**TASK TO CARRY OUT**:
Output the data that follows exactly, line for line.

**GIVEN MATERIAL**:

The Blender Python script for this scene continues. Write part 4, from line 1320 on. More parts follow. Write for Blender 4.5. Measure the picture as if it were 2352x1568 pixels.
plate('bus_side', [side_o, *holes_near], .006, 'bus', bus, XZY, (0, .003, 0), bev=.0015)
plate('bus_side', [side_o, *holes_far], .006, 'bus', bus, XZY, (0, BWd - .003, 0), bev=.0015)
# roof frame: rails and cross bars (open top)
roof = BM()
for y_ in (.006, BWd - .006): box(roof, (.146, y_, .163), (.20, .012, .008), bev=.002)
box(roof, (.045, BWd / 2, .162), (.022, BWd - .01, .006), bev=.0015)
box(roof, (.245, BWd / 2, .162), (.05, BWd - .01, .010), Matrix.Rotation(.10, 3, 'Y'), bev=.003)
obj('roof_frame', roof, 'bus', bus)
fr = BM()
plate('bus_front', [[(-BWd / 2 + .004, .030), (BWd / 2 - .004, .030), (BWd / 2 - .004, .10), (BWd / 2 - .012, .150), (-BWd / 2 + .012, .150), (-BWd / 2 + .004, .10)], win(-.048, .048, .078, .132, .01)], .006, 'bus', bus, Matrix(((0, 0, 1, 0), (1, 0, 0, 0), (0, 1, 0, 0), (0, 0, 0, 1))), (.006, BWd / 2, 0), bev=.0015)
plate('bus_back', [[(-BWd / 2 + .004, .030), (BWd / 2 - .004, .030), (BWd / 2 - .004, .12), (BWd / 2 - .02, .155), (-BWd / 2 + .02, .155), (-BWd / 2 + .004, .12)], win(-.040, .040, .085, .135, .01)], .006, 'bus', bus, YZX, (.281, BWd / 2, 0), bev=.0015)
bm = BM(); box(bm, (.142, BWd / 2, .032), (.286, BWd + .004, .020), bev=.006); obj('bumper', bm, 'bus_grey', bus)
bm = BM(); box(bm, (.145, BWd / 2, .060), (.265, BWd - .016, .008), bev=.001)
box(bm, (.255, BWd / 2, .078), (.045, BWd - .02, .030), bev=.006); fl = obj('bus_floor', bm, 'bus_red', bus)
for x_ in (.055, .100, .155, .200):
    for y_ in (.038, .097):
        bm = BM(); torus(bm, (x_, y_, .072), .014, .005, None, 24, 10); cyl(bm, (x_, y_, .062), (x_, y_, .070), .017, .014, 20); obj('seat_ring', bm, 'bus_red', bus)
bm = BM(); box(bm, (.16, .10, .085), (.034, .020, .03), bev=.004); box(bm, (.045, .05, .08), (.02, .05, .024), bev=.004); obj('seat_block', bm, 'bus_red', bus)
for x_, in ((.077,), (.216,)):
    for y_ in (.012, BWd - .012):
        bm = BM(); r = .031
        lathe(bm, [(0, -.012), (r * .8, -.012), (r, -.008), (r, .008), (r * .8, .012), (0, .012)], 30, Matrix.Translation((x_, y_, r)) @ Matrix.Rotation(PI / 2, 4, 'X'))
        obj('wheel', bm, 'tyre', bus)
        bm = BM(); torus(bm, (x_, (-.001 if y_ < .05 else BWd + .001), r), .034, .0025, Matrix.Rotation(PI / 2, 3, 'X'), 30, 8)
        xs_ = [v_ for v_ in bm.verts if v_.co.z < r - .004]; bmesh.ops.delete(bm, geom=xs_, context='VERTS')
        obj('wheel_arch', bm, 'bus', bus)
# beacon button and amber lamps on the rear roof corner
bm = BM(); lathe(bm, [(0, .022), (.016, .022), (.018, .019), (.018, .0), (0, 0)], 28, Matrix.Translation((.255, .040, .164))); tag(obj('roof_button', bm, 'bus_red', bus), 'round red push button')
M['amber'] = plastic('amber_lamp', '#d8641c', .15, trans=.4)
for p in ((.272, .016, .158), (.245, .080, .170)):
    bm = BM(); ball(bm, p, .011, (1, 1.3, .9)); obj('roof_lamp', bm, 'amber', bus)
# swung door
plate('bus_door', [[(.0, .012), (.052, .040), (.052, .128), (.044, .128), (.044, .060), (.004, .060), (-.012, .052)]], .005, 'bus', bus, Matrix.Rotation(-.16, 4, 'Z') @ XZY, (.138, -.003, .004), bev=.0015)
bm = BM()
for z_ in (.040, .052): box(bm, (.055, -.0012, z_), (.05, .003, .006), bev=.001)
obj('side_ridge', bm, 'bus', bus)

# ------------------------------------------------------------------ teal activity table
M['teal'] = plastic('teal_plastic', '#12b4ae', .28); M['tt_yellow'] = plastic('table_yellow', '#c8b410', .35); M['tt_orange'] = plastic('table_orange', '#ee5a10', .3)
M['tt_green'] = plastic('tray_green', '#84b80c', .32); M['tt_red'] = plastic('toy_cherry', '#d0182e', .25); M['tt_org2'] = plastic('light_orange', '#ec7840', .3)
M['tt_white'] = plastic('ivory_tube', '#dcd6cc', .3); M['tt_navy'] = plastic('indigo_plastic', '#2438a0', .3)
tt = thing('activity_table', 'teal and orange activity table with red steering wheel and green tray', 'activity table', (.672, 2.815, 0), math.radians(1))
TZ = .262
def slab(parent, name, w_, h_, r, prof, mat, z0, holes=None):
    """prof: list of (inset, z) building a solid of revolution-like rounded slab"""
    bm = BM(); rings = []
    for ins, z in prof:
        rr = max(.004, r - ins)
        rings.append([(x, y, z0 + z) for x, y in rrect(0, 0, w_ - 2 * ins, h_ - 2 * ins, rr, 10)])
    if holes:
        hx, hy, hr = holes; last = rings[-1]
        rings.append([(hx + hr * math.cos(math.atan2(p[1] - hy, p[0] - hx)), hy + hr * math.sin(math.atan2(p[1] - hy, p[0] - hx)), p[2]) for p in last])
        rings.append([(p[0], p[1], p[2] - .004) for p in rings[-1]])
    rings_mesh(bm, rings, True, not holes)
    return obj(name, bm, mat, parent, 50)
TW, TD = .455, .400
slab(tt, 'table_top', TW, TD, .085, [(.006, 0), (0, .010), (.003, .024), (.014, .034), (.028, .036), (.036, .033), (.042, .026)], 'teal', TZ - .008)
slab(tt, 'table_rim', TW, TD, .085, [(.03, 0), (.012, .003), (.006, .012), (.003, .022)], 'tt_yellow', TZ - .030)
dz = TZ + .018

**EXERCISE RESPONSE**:
The Blender Python script for this scene continues. Write part 4, from line 1320 on. More parts follow. Write for Blender 4.5. Measure the picture as if it were 2352x1568 pixels.
plate('bus_side', [side_o, *holes_near], .006, 'bus', bus, XZY, (0, .003, 0), bev=.0015)
plate('bus_side', [side_o, *holes_far], .006, 'bus', bus, XZY, (0, BWd - .003, 0), bev=.0015)
# roof frame: rails and cross bars (open top)
roof = BM()
for y_ in (.006, BWd - .006): box(roof, (.146, y_, .163), (.20, .012, .008), bev=.002)
box(roof, (.045, BWd / 2, .162), (.022, BWd - .01, .006), bev=.0015)
box(roof, (.245, BWd / 2, .162), (.05, BWd - .01, .010), Matrix.Rotation(.10, 3, 'Y'), bev=.003)
obj('roof_frame', roof, 'bus', bus)
fr = BM()
plate('bus_front', [[(-BWd / 2 + .004, .030), (BWd / 2 - .004, .030), (BWd / 2 - .004, .10), (BWd / 2 - .012, .150), (-BWd / 2 + .012, .150), (-BWd / 2 + .004, .10)], win(-.048, .048, .078, .132, .01)], .006, 'bus', bus, Matrix(((0, 0, 1, 0), (1, 0, 0, 0), (0, 1, 0, 0), (0, 0, 0, 1))), (.006, BWd / 2, 0), bev=.0015)
plate('bus_back', [[(-BWd / 2 + .004, .030), (BWd / 2 - .004, .030), (BWd / 2 - .004, .12), (BWd / 2 - .02, .155), (-BWd / 2 + .02, .155), (-BWd / 2 + .004, .12)], win(-.040, .040, .085, .135, .01)], .006, 'bus', bus, YZX, (.281, BWd / 2, 0), bev=.0015)
bm = BM(); box(bm, (.142, BWd / 2, .032), (.286, BWd + .004, .020), bev=.006); obj('bumper', bm, 'bus_grey', bus)
bm = BM(); box(bm, (.145, BWd / 2, .060), (.265, BWd - .016, .008), bev=.001)
box(bm, (.255, BWd / 2, .078), (.045, BWd - .02, .030), bev=.006); fl = obj('bus_floor', bm, 'bus_red', bus)
for x_ in (.055, .100, .155, .200):
    for y_ in (.038, .097):
        bm = BM(); torus(bm, (x_, y_, .072), .014, .005, None, 24, 10); cyl(bm, (x_, y_, .062), (x_, y_, .070), .017, .014, 20); obj('seat_ring', bm, 'bus_red', bus)
bm = BM(); box(bm, (.16, .10, .085), (.034, .020, .03), bev=.004); box(bm, (.045, .05, .08), (.02, .05, .024), bev=.004); obj('seat_block', bm, 'bus_red', bus)
for x_, in ((.077,), (.216,)):
    for y_ in (.012, BWd - .012):
        bm = BM(); r = .031
        lathe(bm, [(0, -.012), (r * .8, -.012), (r, -.008), (r, .008), (r * .8, .012), (0, .012)], 30, Matrix.Translation((x_, y_, r)) @ Matrix.Rotation(PI / 2, 4, 'X'))
        obj('wheel', bm, 'tyre', bus)
        bm = BM(); torus(bm, (x_, (-.001 if y_ < .05 else BWd + .001), r), .034, .0025, Matrix.Rotation(PI / 2, 3, 'X'), 30, 8)
        xs_ = [v_ for v_ in bm.verts if v_.co.z < r - .004]; bmesh.ops.delete(bm, geom=xs_, context='VERTS')
        obj('wheel_arch', bm, 'bus', bus)
# beacon button and amber lamps on the rear roof corner
bm = BM(); lathe(bm, [(0, .022), (.016, .022), (.018, .019), (.018, .0), (0, 0)], 28, Matrix.Translation((.255, .040, .164))); tag(obj('roof_button', bm, 'bus_red', bus), 'round red push button')
M['amber'] = plastic('amber_lamp', '#d8641c', .15, trans=.4)
for p in ((.272, .016, .158), (.245, .080, .170)):
    bm = BM(); ball(bm, p, .011, (1, 1.3, .9)); obj('roof_lamp', bm, 'amber', bus)
# swung door
plate('bus_door', [[(.0, .012), (.052, .040), (.052, .128), (.044, .128), (.044, .060), (.004, .060), (-.012, .052)]], .005, 'bus', bus, Matrix.Rotation(-.16, 4, 'Z') @ XZY, (.138, -.003, .004), bev=.0015)
bm = BM()
for z_ in (.040, .052): box(bm, (.055, -.0012, z_), (.05, .003, .006), bev=.001)
obj('side_ridge', bm, 'bus', bus)

# ------------------------------------------------------------------ teal activity table
M['teal'] = plastic('teal_plastic', '#12b4ae', .28); M['tt_yellow'] = plastic('table_yellow', '#c8b410', .35); M['tt_orange'] = plastic('table_orange', '#ee5a10', .3)
M['tt_green'] = plastic('tray_green', '#84b80c', .32); M['tt_red'] = plastic('toy_cherry', '#d0182e', .25); M['tt_org2'] = plastic('light_orange', '#ec7840', .3)
M['tt_white'] = plastic('ivory_tube', '#dcd6cc', .3); M['tt_navy'] = plastic('indigo_plastic', '#2438a0', .3)
tt = thing('activity_table', 'teal and orange activity table with red steering wheel and green tray', 'activity table', (.672, 2.815, 0), math.radians(1))
TZ = .262
def slab(parent, name, w_, h_, r, prof, mat, z0, holes=None):
    """prof: list of (inset, z) building a solid of revolution-like rounded slab"""
    bm = BM(); rings = []
    for ins, z in prof:
        rr = max(.004, r - ins)
        rings.append([(x, y, z0 + z) for x, y in rrect(0, 0, w_ - 2 * ins, h_ - 2 * ins, rr, 10)])
    if holes:
        hx, hy, hr = holes; last = rings[-1]
        rings.append([(hx + hr * math.cos(math.atan2(p[1] - hy, p[0] - hx)), hy + hr * math.sin(math.atan2(p[1] - hy, p[0] - hx)), p[2]) for p in last])
        rings.append([(p[0], p[1], p[2] - .004) for p in rings[-1]])
    rings_mesh(bm, rings, True, not holes)
    return obj(name, bm, mat, parent, 50)
TW, TD = .455, .400
slab(tt, 'table_top', TW, TD, .085, [(.006, 0), (0, .010), (.003, .024), (.014, .034), (.028, .036), (.036, .033), (.042, .026)], 'teal', TZ - .008)
slab(tt, 'table_rim', TW, TD, .085, [(.03, 0), (.012, .003), (.006, .012), (.003, .022)], 'tt_yellow', TZ - .030)
dz = TZ + .018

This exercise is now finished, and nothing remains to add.